In Eurozona a novembre l’indice dei prezzi al consumo è allo 0,9 per cento (la Bce punta al 2). Inoltre, in generale “l’inflazione probabilmente resterà debole nel corso dei prossimi anni”, dice un report di ieri della società di ricerca CreditSights. Questo perché soprattutto i paesi sotto stress (Cipro, Grecia, Italia, Spagna, Portogallo, Irlanda) stanno già sperimentando disinflazione. In un anno l’indice dei prezzi al consumo in Grecia è sceso di 2,9 punti, a Cipro l’inflazione è negativa dello 0,8 per cento. E nei paesi un tempo noti come Piigs sfiora lo zero: Portogallo (più 0,1), Italia (più 0,6), Irlanda e Spagna (più 0,3). Austria e Germania sono al l’1,5. Per il presidente della Bce, Mario Draghi, le vie d’uscita sono due: spingere le banche a mettere in circolo il denaro nell’economia rendendo costoso parcheggiare i soldi in Bce oppure stampare moneta, come la Fed.
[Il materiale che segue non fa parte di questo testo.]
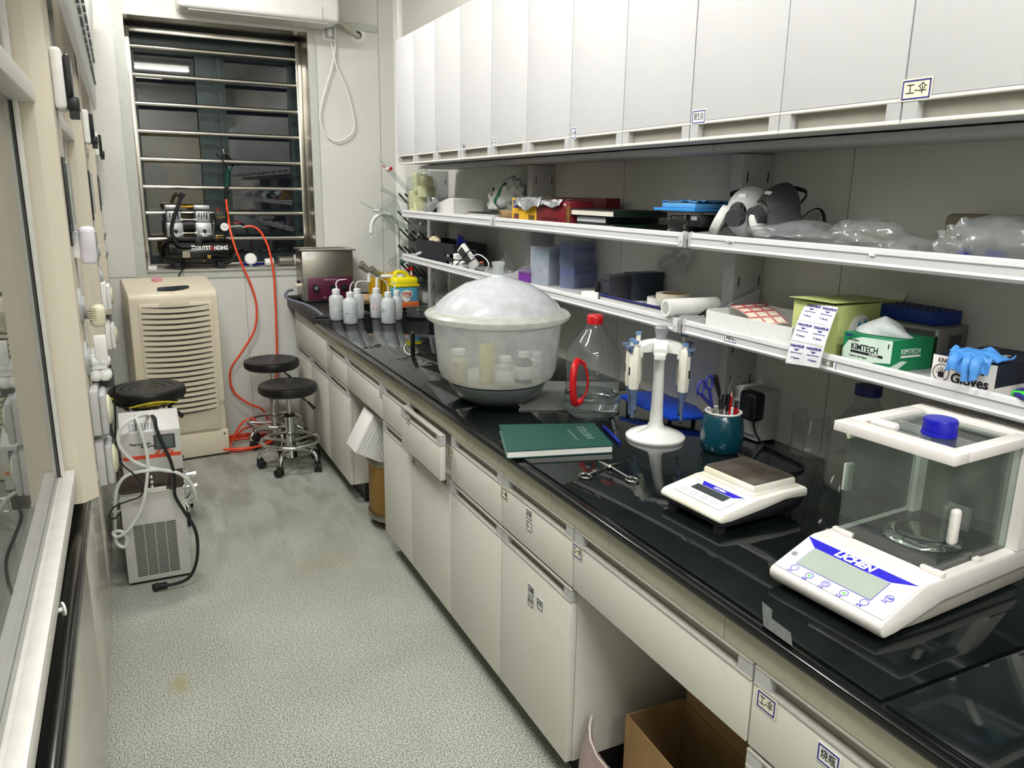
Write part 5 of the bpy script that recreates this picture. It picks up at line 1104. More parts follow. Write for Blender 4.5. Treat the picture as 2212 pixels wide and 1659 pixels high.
m_ = az(1237, 938, zt_+0.0002); text('Laboratory Notebook', t, Matrix.Translation(-O) @ frame(m_, r_, u_), 0.012, mat('silver_foil', (150, 170, 165), 0.3, 0.5), width=0.10)
a, c = az(1296, 921, WT+0.0055), az(1331, 957, WT+0.0055); a += V((0.012, 0, 0)); c += V((0.012, 0, 0))
t = thing('blue_pen', 'blue pen lying along the right edge of the green notebook', 'pen', a); O = a.copy()
put(MB().cone(a, c, 0.005, n=12), 'pen_barrel', M['blue'], t, O); put(MB().box(-0.002, -0.002, 0, 0.002, 0.002, 0.03, mx=Matrix.Translation(a+V((0, 0, 0.005))) @ (c-a).to_track_quat('Z', 'Y').to_matrix().to_4x4()), 'pen_clip', M['black'], t, O)
# --- scissors on the bench
t = thing('scissors', 'small steel scissors lying open in front of the pipette stand', 'scissors', az(1318, 1008, WT)); O = t.location.copy()
for (ring, hub, tip, nm) in (((1264, 1028), (1316, 1006), (1340, 1000), 'scissor_blade'), ((1365, 1036), (1318, 1008), (1293, 996), 'scissor_blade')):
    R_ = az(*ring, WT+0.004); Hh = az(*hub, WT+0.004); Tt = az(*tip, WT+0.004); d = (Hh-R_).normalized(); rc = R_+V((0, 0, 0))
    b = MB().tube([rc+V((0.014*math.cos(a_), 0.018*math.sin(a_), 0)) for a_ in [k*PI/8 for k in range(16)]], 0.0024, closed=True)
    b.tube([rc+d*0.015, Hh], 0.0026, n=8).tube([Hh, Hh+(Tt-Hh)*0.5, Tt], [0.004, 0.003, 0.0008], n=8, flat=0.4)
    put(b, nm, M['chrome'], t, O)
put(MB().cone(az(1317, 1007, WT+0.002), az(1317, 1007, WT+0.009), 0.004), 'scissor_screw', M['steel'], t, O)
# --- pipette stand
base = az(1415, 944, WT); base.z = WT+0.0003
t = thing('pipette_stand', 'white carousel pipette stand on a round foot', 'pipette stand', base)
pr = prof(base, [(1352, 1478, 948), (1351.5, 1478.5, 944), (1356, 1474, 940), (1376, 1454, 932), (1395, 1435, 926), (1402, 1431, 915), (1404.5, 1430.5, 880), (1408, 1431, 820), (1413, 1432, 765)])
z0 = pr[0][1]; pr = [(r, z-z0) for r, z in pr]
st_ = MB().lathe([(0.001, 0.0)]+pr+[(0.001, pr[-1][1])], n=56)
for v in st_.bm.verts: v.co.x += -0.0
st_.build('stand_column', M['white'], t)
ht = prof(base, [(1411, 1436, 752)])[0][1]-z0
off = V((0.0, 0, 0))
arm = MB()
arm.lathe([(0.001, ht-0.012), (0.034, ht-0.012), (0.036, ht), (0.026, ht+0.018), (0.001, ht+0.024)], n=32)
AN = [math.radians(a_) for a_ in (230, 290, 350, 50, 110, 170)]
face = math.atan2(-base.y, -base.x)
for k in range(6):
    a_ = face+k*PI/3
    mx_ = Matrix.Rotation(a_, 4, 'Z'); arm.prism([(0.0, ht+0.02), (0.05, ht+0.012), (0.068, ht+0.004), (0.068, ht-0.012), (0.0, ht-0.012)], 'y', -0.018, 0.018, mx=mx_)
    arm.box(0.06, -0.016, ht-0.028, 0.07, 0.016, ht-0.006, 0.006, mx=mx_)
arm.build('hub', M['white'], t)
kz = prof(base, [(1413, 1436, 732), (1411, 1438, 722), (1410, 1441, 713), (1413, 1438, 708.5)])
MB().lathe([(0.001, ht+0.015), (kz[0][0], ht+0.018)]+[(r, z-z0) for r, z in kz]+[(0.001, kz[-1][1]-z0)], n=36).build('knob', mat('knob_grey', (140, 142, 146), 0.4), t)
M['pipb'] = mat('pipette_cream', (226, 224, 210), 0.35); M['pipg'] = mat('pipette_slate', (92, 112, 140), 0.4); M['pipt'] = mat('pipette_blue_cap', (94, 128, 170), 0.35)
zt0 = base.z+ht-0.003
def make_pip(label, loc, rz, h=0.0):
    p = thing('pipette', label, 'pipette', loc, rz, 'pipettes hanging on the stand')
    MB().lathe([(0.001, -0.115), (0.0145, -0.115), (0.0165, -0.09), (0.0165, 0.0), (0.014, 0.004), (0.001, 0.004)], n=8).build('pipette_handle', M['pipb'], p)
    MB().lathe([(0.001, -0.20), (0.0035, -0.20), (0.0055, -0.145), (0.0075, -0.138), (0.011, -0.128), (0.012, -0.115), (0.001, -0.115)], n=20).build('pipette_shaft', M['pipg'], p)
    MB().cone((0, 0, -0.207), (0, 0, -0.199), 0.0036).build('tip_cone', M['black'], p)
    MB().cone((0, 0, 0.004), (0, 0, 0.018+h), 0.0065).build('plunger_rod', M['pipb'], p); MB().cone((0, 0, 0.014+h), (0, 0, 0.021+h), 0.0095, 0.0085, n=20).build('plunger', M['pipt'], p)
    MB().box(0.008, -0.009, -0.012, 0.020, 0.009, 0.004, 0.003).cone((0.018, 0, 0.002), (0.018, 0, 0.008), 0.012).build('tip_ejector', M['pipg'], p)
    MB().box(0.0155, -0.003, -0.075, 0.0168, 0.003, -0.052).build('volume_window', M['black'], p)
    return p
SP = [(60, 0.0, 'cream pipette hanging at the front left of the stand'), (0, 0, ''), (-60, 0.0, 'cream pipette at the front right of the stand with a black volume window'), (125, 0.012, 'cream pipette at the back left of the stand with its plunger raised'), (-125, 0.012, 'cream pipette at the back right of the stand, plunger just under the shelf'), (180, 0, 'pipette hidden behind the column of the stand'), (88, 0.0, 'cream pipette at the far left of the stand, behind the front left one')]
for dg_, h, lb in SP:
    if not lb: continue
    a_ = face-math.radians(dg_); r_ = 0.078
    make_pip(lb, (base.x+r_*math.cos(a_), base.y+r_*math.sin(a_), zt0), a_, h)
# --- blue board
zb_ = 0.838
q = [az(x, y, zb_) for x, y in ((1338, 854), (1376, 845), (1439, 843), (1517, 875), (1525, 899), (1450, 903))]
c = sum(q, V())/6; t = thing('blue_board', 'flat blue plastic board lying behind the pipette stand', 'board', (c.x, c.y, WT)); O = t.location.copy()
put(MB().prism([(min(v.x, 1.618), v.y) for v in q], 'z', zb_-0.010, zb_, bev=0.002), 'board', mat('royal_blue', (20, 70, 190), 0.4), t, O)
b = MB()
for v in (q[0], q[5], q[3]): v2 = c+(v-c)*0.8; b.cone((v2.x, v2.y, WT), (v2.x, v2.y, zb_-0.009), 0.006)
put(b, 'board_foot_dots', M['rubber'], t, O)
# --- tool cup
base = az(1556, 973, WT); base.z = WT+0.0003
pr = prof(base, [(1522, 1592, 975), (1514, 1599, 968), (1511, 1602, 950), (1511.5, 1602.5, 930), (1513, 1602, 915), (1517, 1600, 902), (1520.5, 1596, 895), (1519.5, 1597, 889)]); z0 = pr[0][1]; pr = [(r, z-z0) for r, z in pr]
t = thing('tool_cup', 'dark teal mug with a white rim full of tools', 'mug', base)
rt, ht = pr[-1]
MB().lathe([(0.001, 0)]+pr[:-1]+[(rt-0.004, ht-0.004), (rt-0.006, 0.01), (0.001, 0.01)], n=48).build('mug_body', mat('teal_glaze', (10, 62, 76), 0.2, coat=0.4), t); MB().lathe([(pr[-2][0]+0.0003, ht-0.005), (rt+0.001, ht-0.001), (rt-0.001, ht+0.001), (rt-0.005, ht-0.001), (rt-0.006, ht-0.03)], n=48, open_=True).build('mug_rim', M['paper'], t)
MB().blob((-0.05*math.cos(0.9)-0.012, -0.045, 0.06), (0.003, 0.008, 0.018), 0.1, 2).build('glaze_chip', mat('glaze_blot', (110, 140, 150), 0.3), t) if False else None
def tool(name, label, cat, foot, pts, r, m, extra=None):
    q = [base+V(foot)]+[ay(x, y, base.y+foot[1]*0.4) for x, y in pts]
    th = thing(name, label, cat, q[0]); O = q[0].copy()
    put(MB().tube([q[0], q[1]], r*0.8, n=8), 'shaft', m, th, O); return th, q, O
BC = M['black']
th, q, O = tool('blue_scissors', 'blue-handled scissors standing in the teal mug', 'scissors', (-0.01, 0.0, 0.012), [(1538, 870)], 0.004, M['chrome'])
for c_, tilt in (((1514, 837), 0.3), ((1532, 826), -0.1)):
    cc = ay(c_[0], c_[1], base.y); put(MB().tube([cc+V((0.011*math.cos(a_)+0.004*math.sin(a_)*tilt*3, 0, 0.018*math.sin(a_))) for a_ in [k*PI/8 for k in range(16)]], 0.0034, closed=True).tube([cc+V((0.002, 0, -0.018)), q[1]+V((0, 0, -0.01))], 0.0045, n=8), 'finger_loop', M['blueink'], th, O)
th, q, O = tool('screwdriver', 'black-handled screwdriver standing tallest in the teal mug', 'screwdriver', (0.004, 0.006, 0.012), [(1554, 858)], 0.003, M['chrome']); put(MB().tube([q[1], ay(1552, 845, base.y), ay(1544, 812, base.y)], [0.004, 0.006, 0.0085], n=12), 'handle', BC, th, O)
th, q, O = tool('red_pencil', 'red pencil standing point up in the teal mug', 'pencil', (0.005, -0.012, 0.012), [(1580, 856)], 0.0042, M['red']); put(MB().tube([q[0]+(q[1]-q[0])*0.3, q[1]], 0.0038, n=6), 'pencil_body', M['red'], th, O); put(MB().cone(q[1], q[1]+(q[1]-q[0]).normalized()*0.013, 0.0038, 0.0006), 'pencil_tip', mat('pencil_wood', (216, 160, 130), 0.6), th, O)
th, q, O = tool('probe', 'thin steel probe with a black and red grip in the teal mug', 'probe', (0.018, -0.01, 0.012), [(1590, 880)], 0.003, M['red']); put(MB().tube([q[1]-V((0, 0, 0.03)), q[1]], 0.0065, n=10), 'grip', M['red'], th, O); put(MB().tube([q[1], ay(1592, 866, base.y)], 0.0055, n=10), 'collar', BC, th, O); put(MB().tube([ay(1592, 866, base.y), ay(1597, 835, base.y), ay(1597, 812, base.y), ay(1594, 806, base.y)], 0.0014, n=6, sm=3), 'needle', M['chrome'], th, O)
th, q, O = tool('probe', 'thin steel probe with a black grip in the middle of the teal mug', 'probe', (0.006, 0.0, 0.012), [(1572, 872)], 0.003, BC); put(MB().tube([q[1]-V((0, 0, 0.02)), ay(1574, 852, base.y)], 0.006, n=10), 'grip', BC, th, O); put(MB().tube([ay(1574, 852, base.y), ay(1580, 816, base.y)], 0.0014, n=6), 'needle', M['chrome'], th, O)
th, q, O = tool('pliers', 'short black pliers sunk between the probes in the teal mug', 'pliers', (-0.004, -0.01, 0.012), [(1560, 872)], 0.004, M['chrome']); put(MB().tube([q[1]-V((0, 0, 0.015)), ay(1566, 852, base.y)], 0.007, n=10).tube([q[1]-V((0.004, 0, 0.015)), ay(1556, 862, base.y)], 0.006, n=10), 'handle', BC, th, O)
# --- sockets on the uprights and plug adapter
def tower(label, px0, px1, pyt, x0, group=None):
    a, c = ax(px0, pyt, x0), ax(px1, pyt, x0)
    yA, yB = max(a.y, c.y), min(a.y, c.y)
    t = thing('bench_socket', label, 'socket', ((x0+XR)/2, (yA+yB)/2, WT)); O = t.location.copy()
    put(MB().box(x0+0.012, yB, WT, XR-0.001, yA, a.z, 0.003).box(x0, yB+0.004, WT+0.02, x0+0.012, yA-0.004, a.z-0.035, 0.002), 'socket_column', M['alug'], t, O)
    put(MB().box(x0-0.0012, yB+0.035, a.z-0.07, x0+0.001, yB+0.041, a.z-0.06).box(x0-0.0012, yB+0.052, a.z-0.07, x0+0.001, yB+0.058, a.z-0.06), 'socket_holes_pattern', M['black'], t, O)
    return t, a, c
tower('grey bench socket column behind the teal mug', 1566, 1640, 826, 1.545)
tower('grey bench socket column left of the desiccator at the far wall', 932, 972, 630, 1.545)
p = ax(1626, 876, 1.525)
t = thing('plug_adapter', 'black plug-in power adapter on the socket behind the teal mug', 'adapter', (1.544, p.y, p.z)); MB().box(-0.045, -0.032, -0.04, 0.0, 0.032, 0.042, 0.012, seg=3).build('adapter_body', mat('navy_black', (16, 17, 26), 0.4), t)
q = [ax(1628, 905, 1.52), ax(1629, 925, 1.53), ax(1636, 942, 1.54), az(1650, 960, WT+0.003), az(1690, 980, WT+0.003), az(1735, 1003, WT+0.003), az(1725, 1018, WT+0.003), az(1690, 1020, WT+0.003)]
tag(MB().tube(q, 0.0028, sm=5).build('adapter_cable', M['rubber'], loc=q[0]), 'black adapter cable running along the worktop to the small balance', 'cable')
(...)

Per Michele De Michelis, responsabile investimenti di Frame Asset Management, società elvetica con 600 milioni di euro in gestione, questa sarebbe “la miccia capace di far defluire d’un colpo la liquidità immessa dalle Banche centrali globali e genererebbe inflazione”. E’ con questa convinzione che De Michelis scommette su titoli legati all’inflazione, al contrario della maggior parte degli investitori. Non a caso negli Stati Uniti ora si accusa l’ortodossia monetaria della Bundesbank, che, osteggiando l’ipotetico Quantitative easing della Bce, ostacola la ripresa europea e di conseguenza minaccia quella americana, come ha scritto ieri Melvyn Krauss, professore emerito della New York University, in un editoriale su Bloomberg.